Teaching Eugenics: The Challenge of Memory
My remarks addressed the general challenges societies face in addressing more troubling aspects of their history with a specific focus on the history of eugenics in America. I also shed light on the ongoing efforts of Facing History and Ourselves, an international educational professional development organization to engage educators and students in the process of examining this often unexplored history.
In eleven years of working with teachers around Facing History’s case study – Race and Membership in American History: The Eugenics Movement – I have been struck by some consistent patterns in teachers’ understanding of this history.
Invariably, most teachers have had little to no exposure to the history of eugenics during their educational experiences. To the degree they have, for most it wasn’t until college.

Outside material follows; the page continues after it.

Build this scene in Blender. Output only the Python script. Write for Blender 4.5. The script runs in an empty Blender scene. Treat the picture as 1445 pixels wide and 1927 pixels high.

For the vast majority, the association they make to eugenics is often related to the history of the Holocaust. While this connection is critical to understanding the larger global trajectory of these ideas, and a valid context for exploring a eugenic philosophy, it also suggests that significant challenges exist in helping people understand the broader implications of this ideological movement domestically and in other nations – let alone its legacies in the present.
Among the significant challenges in elucidating this history, the most significant may be the lack of a curricular mandate. In the face of a growing regime of testing and the associated narrowing of the curriculum, this pattern of exclusion will likely continue. The influence of states such as Texas as drivers of textbook development and adoption can also limit opportunities for curricular inclusion and exposure.
Additionally, problematic conceptual frames often used to navigate the history of eugenics or “race” in a general sense can be more reductive than generative and may in fact do more to obfuscate than elucidate the complexities and nuances of this history. The tendency to reduce conversation about race to refer only to people of color or to situate the history of race in this country to the south or to our distant past, represent examples of these patterns.
Even in the midst of these significant challenges there are existing opportunities and resources to help address this collective amnesia. Since the publishing of the Race and Membership in American History: The Eugenics Movement case study in 2002, Facing History has delivered dozens of seminars and workshops to teachers nationally. During the time span of 2007-2011 a total of 688 educators attended 36 seminars and they consistently rated the impact of that experience on their own professional development to be very high. This pattern of teacher response and their degree of curricular implementation is hopeful and suggests that with coordinated efforts we can reinforce the importance of this ignored or forgotten history.
Teachers who learn this history can share their expertise. Schools of Education can include this case study in their programs. Universities can develop new courses for both graduate and undergraduate students whose majors may lead to classrooms or other domains of influence.
Professional development organizations, unions, and administrators’ networks can offer support and advocacy.